Date: Monday 16 Sep 2019

Chinese industrial production drops to 17-year low

(Sharecast News) - Chinese industrial production fell to a 17-year low in August, according to figures released on Monday, while retail sales and fixed asset investment also weakened.
Industrial production growth slowed to 4.4% year-on-year in August from 4.8% in July, falling short of expectations for a 5.2% increase.

Pantheon Macroeconomics said: "The August weakening was visible across manufacturing, and electric heat and power, but it was clearest in mining and quarrying, lending credence to official attempts to curb upstream output to deal with falling commodity prices, excepting iron ore.

"Production of cement points to ongoing weakness in the sector, while growth in the production of construction-related metals remains relatively strong, but continues to slow at the margin. Autos were a bright spot, recovering from recently lows, though production levels remain anaemic."

Meanwhile, retail sales growth slowed to 7.5% in August from 7.6% the month before, missing expectations of 7.9% growth.
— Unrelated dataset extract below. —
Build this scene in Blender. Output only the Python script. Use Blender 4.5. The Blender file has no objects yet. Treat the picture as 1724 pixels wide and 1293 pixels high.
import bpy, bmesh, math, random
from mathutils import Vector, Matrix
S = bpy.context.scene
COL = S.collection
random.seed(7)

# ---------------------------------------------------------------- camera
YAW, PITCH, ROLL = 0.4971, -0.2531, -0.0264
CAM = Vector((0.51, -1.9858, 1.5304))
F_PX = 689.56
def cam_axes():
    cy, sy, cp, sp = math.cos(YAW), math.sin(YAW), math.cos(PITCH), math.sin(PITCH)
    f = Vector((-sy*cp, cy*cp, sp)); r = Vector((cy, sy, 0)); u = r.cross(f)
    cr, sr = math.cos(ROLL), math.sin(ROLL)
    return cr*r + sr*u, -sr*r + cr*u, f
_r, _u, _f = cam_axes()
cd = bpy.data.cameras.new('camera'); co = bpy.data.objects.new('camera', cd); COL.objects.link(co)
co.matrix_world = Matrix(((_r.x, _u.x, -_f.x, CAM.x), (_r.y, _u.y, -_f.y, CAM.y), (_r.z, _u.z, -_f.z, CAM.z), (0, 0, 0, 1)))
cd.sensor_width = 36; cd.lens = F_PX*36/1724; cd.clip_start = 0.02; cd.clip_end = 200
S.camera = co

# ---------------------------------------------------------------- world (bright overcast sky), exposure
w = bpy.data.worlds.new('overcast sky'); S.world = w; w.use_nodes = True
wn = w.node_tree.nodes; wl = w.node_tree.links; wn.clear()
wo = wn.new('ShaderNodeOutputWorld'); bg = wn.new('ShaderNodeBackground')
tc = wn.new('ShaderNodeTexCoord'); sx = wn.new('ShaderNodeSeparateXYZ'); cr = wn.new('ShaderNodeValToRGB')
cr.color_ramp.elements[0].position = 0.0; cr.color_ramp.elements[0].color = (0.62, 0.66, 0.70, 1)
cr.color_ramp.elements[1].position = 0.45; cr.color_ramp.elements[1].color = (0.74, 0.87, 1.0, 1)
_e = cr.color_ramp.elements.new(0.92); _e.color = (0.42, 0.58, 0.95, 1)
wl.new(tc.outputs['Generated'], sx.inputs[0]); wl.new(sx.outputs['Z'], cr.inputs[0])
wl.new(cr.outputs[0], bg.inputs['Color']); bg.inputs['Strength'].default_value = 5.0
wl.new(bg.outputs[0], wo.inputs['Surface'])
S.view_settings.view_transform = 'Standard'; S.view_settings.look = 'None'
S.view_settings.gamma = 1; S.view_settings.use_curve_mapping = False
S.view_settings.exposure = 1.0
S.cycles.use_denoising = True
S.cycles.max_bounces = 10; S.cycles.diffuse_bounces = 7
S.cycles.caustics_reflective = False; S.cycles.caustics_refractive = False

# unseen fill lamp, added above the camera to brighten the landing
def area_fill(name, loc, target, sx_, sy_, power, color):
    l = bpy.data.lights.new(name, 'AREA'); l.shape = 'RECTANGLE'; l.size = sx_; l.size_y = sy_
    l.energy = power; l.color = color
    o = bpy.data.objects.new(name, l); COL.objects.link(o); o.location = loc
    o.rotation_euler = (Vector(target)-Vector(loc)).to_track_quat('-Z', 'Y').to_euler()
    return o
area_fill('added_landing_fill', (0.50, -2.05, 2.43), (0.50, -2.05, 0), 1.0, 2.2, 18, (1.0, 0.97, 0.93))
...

Fixed-asset investment expanded at 5.5% in August, down from 5.7% in July and below expectations of 5.6% growth. The slowdown was driven by the private sector, where growth eased back to 4.9% from 5.4%.

Martin Rasmussen, China economist at Capital Economics, said: "The continued slowdown in activity growth last month suggests that the cyclical moderation we have been anticipating is materialising. And even though fiscal policy is turning more supportive, we think that overall construction activity will remain under pressure in the coming quarters as the recent boom in property development unwinds.

"What's more, a weaker renminbi is unlikely to fully offset the increasing headwinds from US tariffs and cooling global demand, and we expect a further slowdown in economic activity over the coming year as a result."

Pantheon said: "Overall, these three reports will be a blow to the authorities. Admittedly the data are volatile, but officials are clinging on to the notion that previous stimulus efforts will feed through. That's fair enough, but these figures raise the case for doing more in the meantime.

"We continue to think that the People's Bank of China will cut the rate corridor by 20bp this month, while local governments will be given more rein to borrow."